**Goal:** Copy out all lines that hold "script".

[Saved data entries]
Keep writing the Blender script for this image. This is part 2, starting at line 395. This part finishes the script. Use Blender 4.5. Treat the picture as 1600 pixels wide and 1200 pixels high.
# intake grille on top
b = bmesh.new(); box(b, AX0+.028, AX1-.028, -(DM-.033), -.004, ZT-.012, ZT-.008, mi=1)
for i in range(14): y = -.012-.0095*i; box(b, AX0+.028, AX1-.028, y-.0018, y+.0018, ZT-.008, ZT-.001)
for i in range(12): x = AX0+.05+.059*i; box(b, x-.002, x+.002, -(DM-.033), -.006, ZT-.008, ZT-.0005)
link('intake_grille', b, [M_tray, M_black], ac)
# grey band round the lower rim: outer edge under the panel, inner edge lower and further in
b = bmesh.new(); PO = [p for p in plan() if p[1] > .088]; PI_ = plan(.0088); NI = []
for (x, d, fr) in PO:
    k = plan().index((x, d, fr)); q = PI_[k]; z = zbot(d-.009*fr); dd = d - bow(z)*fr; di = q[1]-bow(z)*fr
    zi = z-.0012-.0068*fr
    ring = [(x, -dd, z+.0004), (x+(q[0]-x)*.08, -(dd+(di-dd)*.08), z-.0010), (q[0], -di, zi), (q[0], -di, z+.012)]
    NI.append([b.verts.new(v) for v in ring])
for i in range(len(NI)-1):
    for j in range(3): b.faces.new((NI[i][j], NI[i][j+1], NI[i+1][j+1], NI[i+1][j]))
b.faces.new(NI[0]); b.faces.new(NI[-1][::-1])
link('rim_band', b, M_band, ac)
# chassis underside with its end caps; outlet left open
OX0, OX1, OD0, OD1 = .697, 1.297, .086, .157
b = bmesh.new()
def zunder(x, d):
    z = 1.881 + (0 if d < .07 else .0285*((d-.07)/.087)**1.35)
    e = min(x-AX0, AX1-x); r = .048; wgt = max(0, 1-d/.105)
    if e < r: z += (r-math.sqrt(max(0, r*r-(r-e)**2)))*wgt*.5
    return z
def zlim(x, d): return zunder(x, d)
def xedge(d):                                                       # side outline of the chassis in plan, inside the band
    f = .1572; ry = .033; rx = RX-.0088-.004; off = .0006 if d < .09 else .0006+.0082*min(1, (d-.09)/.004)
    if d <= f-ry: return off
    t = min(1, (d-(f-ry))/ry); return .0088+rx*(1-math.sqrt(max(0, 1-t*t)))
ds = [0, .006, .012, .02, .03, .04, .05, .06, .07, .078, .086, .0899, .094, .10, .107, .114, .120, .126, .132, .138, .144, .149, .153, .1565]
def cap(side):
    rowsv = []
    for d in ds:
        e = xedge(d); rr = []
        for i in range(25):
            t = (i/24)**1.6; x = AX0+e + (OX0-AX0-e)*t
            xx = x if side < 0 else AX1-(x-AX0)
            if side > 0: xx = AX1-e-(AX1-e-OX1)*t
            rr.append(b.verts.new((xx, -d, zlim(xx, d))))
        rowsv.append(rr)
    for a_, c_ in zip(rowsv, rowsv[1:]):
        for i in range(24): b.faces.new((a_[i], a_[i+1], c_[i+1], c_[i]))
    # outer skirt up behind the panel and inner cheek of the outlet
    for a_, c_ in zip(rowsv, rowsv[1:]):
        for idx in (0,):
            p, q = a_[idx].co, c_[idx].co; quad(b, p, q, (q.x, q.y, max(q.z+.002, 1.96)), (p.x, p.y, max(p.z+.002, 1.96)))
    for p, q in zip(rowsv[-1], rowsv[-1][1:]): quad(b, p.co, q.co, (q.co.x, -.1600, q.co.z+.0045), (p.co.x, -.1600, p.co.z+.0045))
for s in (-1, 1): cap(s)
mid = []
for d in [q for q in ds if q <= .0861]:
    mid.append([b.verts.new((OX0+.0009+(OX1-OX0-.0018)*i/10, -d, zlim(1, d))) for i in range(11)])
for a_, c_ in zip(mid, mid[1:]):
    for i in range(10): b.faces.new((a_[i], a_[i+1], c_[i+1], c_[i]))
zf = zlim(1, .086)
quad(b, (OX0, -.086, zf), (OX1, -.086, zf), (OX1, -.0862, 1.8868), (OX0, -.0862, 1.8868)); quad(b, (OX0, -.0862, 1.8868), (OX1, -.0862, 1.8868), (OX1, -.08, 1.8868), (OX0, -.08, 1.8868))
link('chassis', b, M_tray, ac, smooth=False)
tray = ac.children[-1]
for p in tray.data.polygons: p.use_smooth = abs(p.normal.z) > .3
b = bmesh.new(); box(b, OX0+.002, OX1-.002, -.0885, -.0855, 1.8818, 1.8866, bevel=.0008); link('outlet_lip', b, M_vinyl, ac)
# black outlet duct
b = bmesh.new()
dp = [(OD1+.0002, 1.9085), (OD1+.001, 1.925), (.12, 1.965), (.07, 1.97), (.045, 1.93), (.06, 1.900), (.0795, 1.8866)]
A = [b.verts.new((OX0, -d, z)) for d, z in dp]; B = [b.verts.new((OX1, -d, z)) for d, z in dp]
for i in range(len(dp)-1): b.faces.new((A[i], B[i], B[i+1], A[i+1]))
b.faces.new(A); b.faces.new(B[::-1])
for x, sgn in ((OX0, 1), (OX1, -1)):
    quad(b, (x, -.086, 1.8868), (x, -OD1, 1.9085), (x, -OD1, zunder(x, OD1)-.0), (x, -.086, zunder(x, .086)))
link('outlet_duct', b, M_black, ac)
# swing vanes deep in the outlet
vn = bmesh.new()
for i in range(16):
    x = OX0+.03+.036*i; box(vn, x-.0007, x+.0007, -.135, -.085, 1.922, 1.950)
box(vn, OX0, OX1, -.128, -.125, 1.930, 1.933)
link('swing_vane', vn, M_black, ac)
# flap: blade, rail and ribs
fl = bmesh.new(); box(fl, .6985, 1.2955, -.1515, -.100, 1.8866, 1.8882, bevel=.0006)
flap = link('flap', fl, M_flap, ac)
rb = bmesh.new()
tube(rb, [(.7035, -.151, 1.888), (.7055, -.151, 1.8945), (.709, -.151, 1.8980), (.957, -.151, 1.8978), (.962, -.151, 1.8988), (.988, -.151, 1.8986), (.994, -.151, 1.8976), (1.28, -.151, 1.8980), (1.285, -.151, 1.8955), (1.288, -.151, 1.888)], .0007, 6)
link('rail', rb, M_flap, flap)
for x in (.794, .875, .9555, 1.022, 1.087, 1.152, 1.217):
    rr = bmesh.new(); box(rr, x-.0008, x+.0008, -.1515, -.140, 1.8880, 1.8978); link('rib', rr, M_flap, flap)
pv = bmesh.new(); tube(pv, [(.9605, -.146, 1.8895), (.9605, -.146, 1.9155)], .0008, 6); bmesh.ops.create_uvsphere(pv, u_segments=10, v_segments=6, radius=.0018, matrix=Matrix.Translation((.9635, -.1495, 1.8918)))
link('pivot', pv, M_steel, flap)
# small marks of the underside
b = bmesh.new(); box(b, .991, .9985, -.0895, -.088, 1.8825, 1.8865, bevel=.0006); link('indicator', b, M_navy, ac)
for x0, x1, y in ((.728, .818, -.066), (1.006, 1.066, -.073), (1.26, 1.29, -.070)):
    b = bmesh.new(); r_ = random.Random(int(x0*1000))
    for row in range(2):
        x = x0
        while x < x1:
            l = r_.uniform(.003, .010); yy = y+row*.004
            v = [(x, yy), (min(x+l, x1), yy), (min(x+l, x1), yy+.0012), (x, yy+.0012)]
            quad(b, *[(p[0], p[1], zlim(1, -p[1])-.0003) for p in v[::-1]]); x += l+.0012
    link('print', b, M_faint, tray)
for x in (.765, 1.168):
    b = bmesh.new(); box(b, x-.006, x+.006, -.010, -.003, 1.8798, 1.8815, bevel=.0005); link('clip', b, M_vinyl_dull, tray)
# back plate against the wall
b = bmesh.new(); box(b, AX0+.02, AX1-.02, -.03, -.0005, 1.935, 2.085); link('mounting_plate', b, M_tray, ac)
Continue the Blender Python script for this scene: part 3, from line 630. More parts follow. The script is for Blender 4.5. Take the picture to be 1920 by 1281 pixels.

**Full output:**
Keep writing the Blender script for this image. This is part 2, starting at line 395. This part finishes the script. Use Blender 4.5. Treat the picture as 1600 pixels wide and 1200 pixels high.
Continue the Blender Python script for this scene: part 3, from line 630. More parts follow. The script is for Blender 4.5. Take the picture to be 1920 by 1281 pixels.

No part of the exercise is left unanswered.